___ Information provided
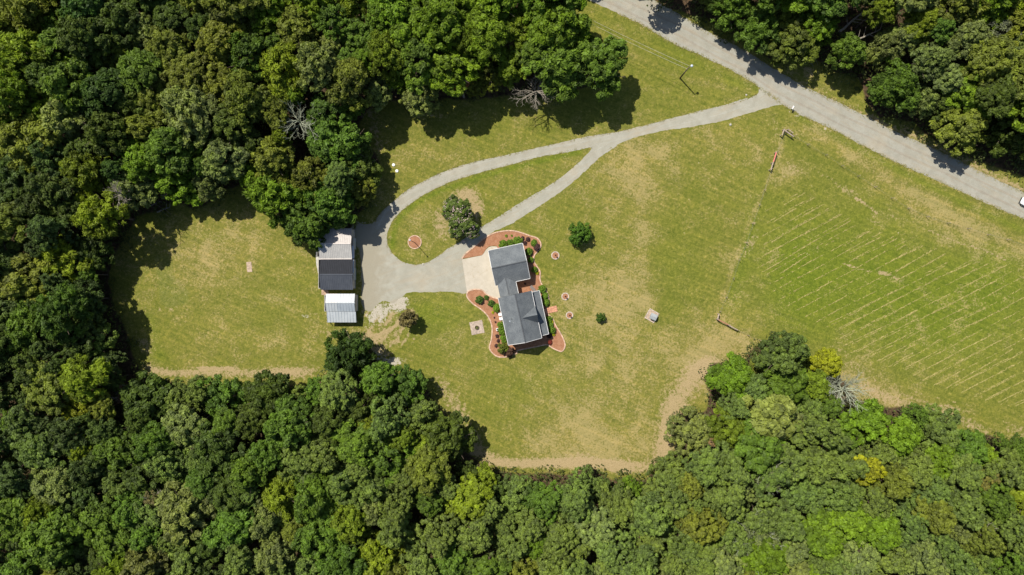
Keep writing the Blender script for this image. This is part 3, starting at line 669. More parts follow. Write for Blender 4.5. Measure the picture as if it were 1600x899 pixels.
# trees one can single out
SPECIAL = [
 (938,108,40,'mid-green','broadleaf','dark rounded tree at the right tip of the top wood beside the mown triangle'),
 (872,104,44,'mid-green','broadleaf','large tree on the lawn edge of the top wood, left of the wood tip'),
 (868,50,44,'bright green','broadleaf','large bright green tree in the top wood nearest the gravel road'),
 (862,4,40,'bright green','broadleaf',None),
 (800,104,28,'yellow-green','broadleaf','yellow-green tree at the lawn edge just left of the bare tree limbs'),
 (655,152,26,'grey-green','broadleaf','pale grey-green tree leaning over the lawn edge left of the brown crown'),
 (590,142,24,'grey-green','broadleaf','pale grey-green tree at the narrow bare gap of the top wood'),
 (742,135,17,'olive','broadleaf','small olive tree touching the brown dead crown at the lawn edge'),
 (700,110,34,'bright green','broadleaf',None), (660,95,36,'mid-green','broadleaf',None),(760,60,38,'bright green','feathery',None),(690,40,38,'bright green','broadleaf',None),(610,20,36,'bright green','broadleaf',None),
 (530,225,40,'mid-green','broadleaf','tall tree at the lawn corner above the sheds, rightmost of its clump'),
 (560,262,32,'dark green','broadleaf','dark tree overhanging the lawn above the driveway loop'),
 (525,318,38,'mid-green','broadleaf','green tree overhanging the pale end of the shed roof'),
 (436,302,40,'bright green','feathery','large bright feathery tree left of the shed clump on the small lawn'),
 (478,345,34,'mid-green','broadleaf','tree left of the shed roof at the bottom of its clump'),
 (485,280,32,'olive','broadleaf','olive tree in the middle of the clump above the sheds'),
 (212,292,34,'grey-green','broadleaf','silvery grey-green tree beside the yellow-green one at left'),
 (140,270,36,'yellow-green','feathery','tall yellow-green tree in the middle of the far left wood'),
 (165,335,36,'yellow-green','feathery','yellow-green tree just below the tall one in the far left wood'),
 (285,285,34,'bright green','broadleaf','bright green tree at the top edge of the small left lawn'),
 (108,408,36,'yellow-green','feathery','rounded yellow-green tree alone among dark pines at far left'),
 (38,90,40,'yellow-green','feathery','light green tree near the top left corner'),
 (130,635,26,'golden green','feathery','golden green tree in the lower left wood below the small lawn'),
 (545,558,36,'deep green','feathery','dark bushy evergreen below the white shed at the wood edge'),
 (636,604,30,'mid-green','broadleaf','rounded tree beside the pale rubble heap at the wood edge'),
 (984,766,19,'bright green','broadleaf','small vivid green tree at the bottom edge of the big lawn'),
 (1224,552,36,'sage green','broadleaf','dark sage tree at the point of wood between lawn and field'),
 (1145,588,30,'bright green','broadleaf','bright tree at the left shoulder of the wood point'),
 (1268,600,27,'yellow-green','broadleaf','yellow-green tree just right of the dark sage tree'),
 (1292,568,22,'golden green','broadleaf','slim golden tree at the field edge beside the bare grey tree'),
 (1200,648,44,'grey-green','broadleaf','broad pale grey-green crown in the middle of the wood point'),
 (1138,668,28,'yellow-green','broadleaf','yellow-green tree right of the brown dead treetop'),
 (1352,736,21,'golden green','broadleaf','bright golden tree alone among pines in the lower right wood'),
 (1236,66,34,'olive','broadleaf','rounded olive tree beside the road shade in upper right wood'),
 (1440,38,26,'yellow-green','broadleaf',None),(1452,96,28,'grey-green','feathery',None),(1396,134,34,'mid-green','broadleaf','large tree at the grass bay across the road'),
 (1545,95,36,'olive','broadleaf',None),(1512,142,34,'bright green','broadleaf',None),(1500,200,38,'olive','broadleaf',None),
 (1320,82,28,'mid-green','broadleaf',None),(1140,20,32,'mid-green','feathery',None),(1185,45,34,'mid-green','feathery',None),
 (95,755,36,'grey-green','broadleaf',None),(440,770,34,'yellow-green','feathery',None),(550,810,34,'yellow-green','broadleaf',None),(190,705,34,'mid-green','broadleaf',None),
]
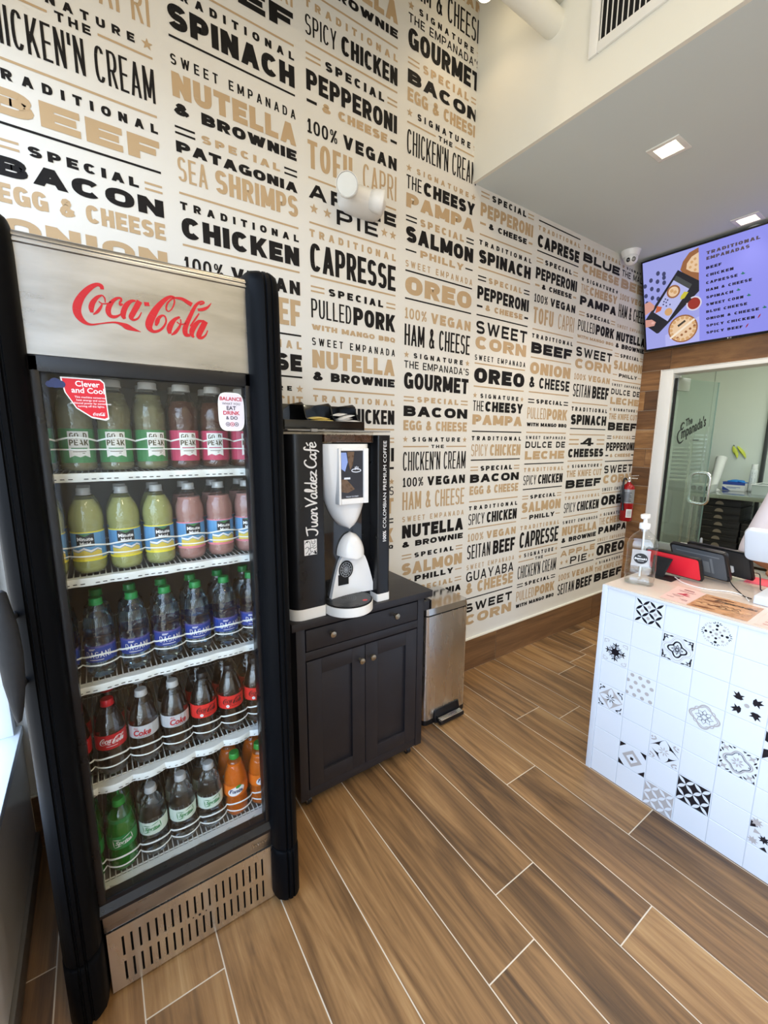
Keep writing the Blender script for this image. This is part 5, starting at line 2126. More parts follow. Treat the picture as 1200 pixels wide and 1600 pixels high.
______
## Aim of the exercise
Repeat the records in full, exactly as they appear, without the pictures.

## Finished exercise
Keep writing the Blender script for this image. This is part 3, starting at line 669. More parts follow. Write for Blender 4.5. Measure the picture as if it were 1600x899 pixels.
# trees one can single out
SPECIAL = [
 (938,108,40,'mid-green','broadleaf','dark rounded tree at the right tip of the top wood beside the mown triangle'),
 (872,104,44,'mid-green','broadleaf','large tree on the lawn edge of the top wood, left of the wood tip'),
 (868,50,44,'bright green','broadleaf','large bright green tree in the top wood nearest the gravel road'),
 (862,4,40,'bright green','broadleaf',None),
 (800,104,28,'yellow-green','broadleaf','yellow-green tree at the lawn edge just left of the bare tree limbs'),
 (655,152,26,'grey-green','broadleaf','pale grey-green tree leaning over the lawn edge left of the brown crown'),
 (590,142,24,'grey-green','broadleaf','pale grey-green tree at the narrow bare gap of the top wood'),
 (742,135,17,'olive','broadleaf','small olive tree touching the brown dead crown at the lawn edge'),
 (700,110,34,'bright green','broadleaf',None), (660,95,36,'mid-green','broadleaf',None),(760,60,38,'bright green','feathery',None),(690,40,38,'bright green','broadleaf',None),(610,20,36,'bright green','broadleaf',None),
 (530,225,40,'mid-green','broadleaf','tall tree at the lawn corner above the sheds, rightmost of its clump'),
 (560,262,32,'dark green','broadleaf','dark tree overhanging the lawn above the driveway loop'),
 (525,318,38,'mid-green','broadleaf','green tree overhanging the pale end of the shed roof'),
 (436,302,40,'bright green','feathery','large bright feathery tree left of the shed clump on the small lawn'),
 (478,345,34,'mid-green','broadleaf','tree left of the shed roof at the bottom of its clump'),
 (485,280,32,'olive','broadleaf','olive tree in the middle of the clump above the sheds'),
 (212,292,34,'grey-green','broadleaf','silvery grey-green tree beside the yellow-green one at left'),
 (140,270,36,'yellow-green','feathery','tall yellow-green tree in the middle of the far left wood'),
 (165,335,36,'yellow-green','feathery','yellow-green tree just below the tall one in the far left wood'),
 (285,285,34,'bright green','broadleaf','bright green tree at the top edge of the small left lawn'),
 (108,408,36,'yellow-green','feathery','rounded yellow-green tree alone among dark pines at far left'),
 (38,90,40,'yellow-green','feathery','light green tree near the top left corner'),
 (130,635,26,'golden green','feathery','golden green tree in the lower left wood below the small lawn'),
 (545,558,36,'deep green','feathery','dark bushy evergreen below the white shed at the wood edge'),
 (636,604,30,'mid-green','broadleaf','rounded tree beside the pale rubble heap at the wood edge'),
 (984,766,19,'bright green','broadleaf','small vivid green tree at the bottom edge of the big lawn'),
 (1224,552,36,'sage green','broadleaf','dark sage tree at the point of wood between lawn and field'),
 (1145,588,30,'bright green','broadleaf','bright tree at the left shoulder of the wood point'),
 (1268,600,27,'yellow-green','broadleaf','yellow-green tree just right of the dark sage tree'),
 (1292,568,22,'golden green','broadleaf','slim golden tree at the field edge beside the bare grey tree'),
 (1200,648,44,'grey-green','broadleaf','broad pale grey-green crown in the middle of the wood point'),
 (1138,668,28,'yellow-green','broadleaf','yellow-green tree right of the brown dead treetop'),
 (1352,736,21,'golden green','broadleaf','bright golden tree alone among pines in the lower right wood'),
 (1236,66,34,'olive','broadleaf','rounded olive tree beside the road shade in upper right wood'),
 (1440,38,26,'yellow-green','broadleaf',None),(1452,96,28,'grey-green','feathery',None),(1396,134,34,'mid-green','broadleaf','large tree at the grass bay across the road'),
 (1545,95,36,'olive','broadleaf',None),(1512,142,34,'bright green','broadleaf',None),(1500,200,38,'olive','broadleaf',None),
 (1320,82,28,'mid-green','broadleaf',None),(1140,20,32,'mid-green','feathery',None),(1185,45,34,'mid-green','feathery',None),
 (95,755,36,'grey-green','broadleaf',None),(440,770,34,'yellow-green','feathery',None),(550,810,34,'yellow-green','broadleaf',None),(190,705,34,'mid-green','broadleaf',None),
]
Keep writing the Blender script for this image. This is part 5, starting at line 2126. More parts follow. Treat the picture as 1200 pixels wide and 1600 pixels high.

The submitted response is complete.